De opkomst van stedelijke burgerij en de toenemende zelfstandigheid van steden.

Een nieuwe sociale klasse ontstond tijdens de groei van steden - de kooplieden. De kooplieden hadden controle over de regering van steden. Hun rijkdom daagde de macht van de vorsten onder het leensysteem. De kooplieden hadden stabiliteit nodig voor de handel, dus ondersteunden ze koningen en de oprichting van een centrale regering. Koningen en monarchen moedigden de ontwikkeling van de handel in dorpen aan, omdat ze een potentiële bron van inkomst waren.
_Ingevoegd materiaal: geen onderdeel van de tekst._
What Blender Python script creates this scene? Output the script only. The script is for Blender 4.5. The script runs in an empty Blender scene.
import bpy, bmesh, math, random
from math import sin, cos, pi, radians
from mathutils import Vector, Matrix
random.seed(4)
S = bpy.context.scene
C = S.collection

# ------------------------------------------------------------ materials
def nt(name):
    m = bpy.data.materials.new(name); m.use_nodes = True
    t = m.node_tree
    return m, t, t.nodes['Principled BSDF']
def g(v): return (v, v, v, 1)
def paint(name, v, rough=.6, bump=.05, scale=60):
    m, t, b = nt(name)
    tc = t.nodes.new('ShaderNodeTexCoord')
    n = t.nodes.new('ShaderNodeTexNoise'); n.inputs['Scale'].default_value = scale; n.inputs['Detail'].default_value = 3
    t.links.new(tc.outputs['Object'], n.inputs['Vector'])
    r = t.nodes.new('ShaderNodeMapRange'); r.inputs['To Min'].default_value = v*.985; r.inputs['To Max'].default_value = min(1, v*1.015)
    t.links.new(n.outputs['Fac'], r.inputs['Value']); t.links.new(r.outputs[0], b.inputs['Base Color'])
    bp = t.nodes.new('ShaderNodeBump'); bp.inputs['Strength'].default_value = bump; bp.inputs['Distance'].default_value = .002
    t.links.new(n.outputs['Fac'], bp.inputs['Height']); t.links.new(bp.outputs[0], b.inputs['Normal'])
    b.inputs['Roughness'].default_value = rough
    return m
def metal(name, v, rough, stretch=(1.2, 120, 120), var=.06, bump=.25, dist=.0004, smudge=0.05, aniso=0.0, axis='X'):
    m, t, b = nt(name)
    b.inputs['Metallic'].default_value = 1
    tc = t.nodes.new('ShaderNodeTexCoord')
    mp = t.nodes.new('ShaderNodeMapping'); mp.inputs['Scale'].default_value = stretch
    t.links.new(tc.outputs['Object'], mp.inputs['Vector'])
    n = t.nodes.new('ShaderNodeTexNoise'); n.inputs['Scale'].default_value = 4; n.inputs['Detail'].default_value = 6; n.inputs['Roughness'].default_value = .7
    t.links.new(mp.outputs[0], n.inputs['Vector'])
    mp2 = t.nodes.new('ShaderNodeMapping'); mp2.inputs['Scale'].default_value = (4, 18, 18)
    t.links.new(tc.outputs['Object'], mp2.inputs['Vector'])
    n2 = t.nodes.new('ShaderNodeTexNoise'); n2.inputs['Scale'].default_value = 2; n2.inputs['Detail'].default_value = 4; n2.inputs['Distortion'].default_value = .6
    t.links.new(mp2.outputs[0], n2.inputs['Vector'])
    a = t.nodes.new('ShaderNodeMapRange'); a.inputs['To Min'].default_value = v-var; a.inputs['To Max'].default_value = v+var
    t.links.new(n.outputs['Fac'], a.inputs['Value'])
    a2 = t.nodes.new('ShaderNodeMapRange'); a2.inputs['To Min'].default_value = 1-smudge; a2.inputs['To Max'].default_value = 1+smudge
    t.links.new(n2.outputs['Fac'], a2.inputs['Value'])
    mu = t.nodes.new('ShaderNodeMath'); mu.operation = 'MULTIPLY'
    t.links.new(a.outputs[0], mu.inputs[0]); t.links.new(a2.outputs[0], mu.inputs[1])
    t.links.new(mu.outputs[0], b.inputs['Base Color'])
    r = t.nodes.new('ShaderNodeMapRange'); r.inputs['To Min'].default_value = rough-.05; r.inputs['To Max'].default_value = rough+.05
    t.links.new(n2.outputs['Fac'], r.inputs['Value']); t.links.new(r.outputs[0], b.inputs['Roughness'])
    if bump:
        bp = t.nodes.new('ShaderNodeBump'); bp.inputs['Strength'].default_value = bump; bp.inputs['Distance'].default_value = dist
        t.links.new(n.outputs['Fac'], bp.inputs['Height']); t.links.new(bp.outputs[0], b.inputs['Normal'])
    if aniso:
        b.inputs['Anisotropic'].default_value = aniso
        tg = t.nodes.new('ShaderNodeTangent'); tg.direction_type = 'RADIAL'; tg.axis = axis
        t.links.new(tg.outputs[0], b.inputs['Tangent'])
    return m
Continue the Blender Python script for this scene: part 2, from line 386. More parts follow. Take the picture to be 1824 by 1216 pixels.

In elk dorp begonnen koop- en ambachtslieden met het vormen van gilden. Deze gilden hadden de controle over de bedrijfsvoering. Ze zorgden er bijvoorbeeld voor dat er gebruik werd gemaakt van een standaard meetstelsel. De kooplieden wouden meer controle hebben, ze eisten vrijheden en voorrechten van de vorsten en koningen. Ze kregen deze rechten, soms door middel van geweld of door het kopen van stadsrechten (zie foto). Deze rechten betekende dat ze de macht hadden over hun eigen belastingen en dat ze hun eigen ambtenaren konden kiezen. Burgers hadden nu geld en macht en hoefden zich niet langer in te dienen aan een vorst. Dorpen werden plekken voor horigen om naar toe te vluchten, en als ze een jaar en één dag daar woonde werden ze als vrij verklaard. De groei van dorpen betekende het eind van het leenstelsel en het begin van de moderne maatschappij.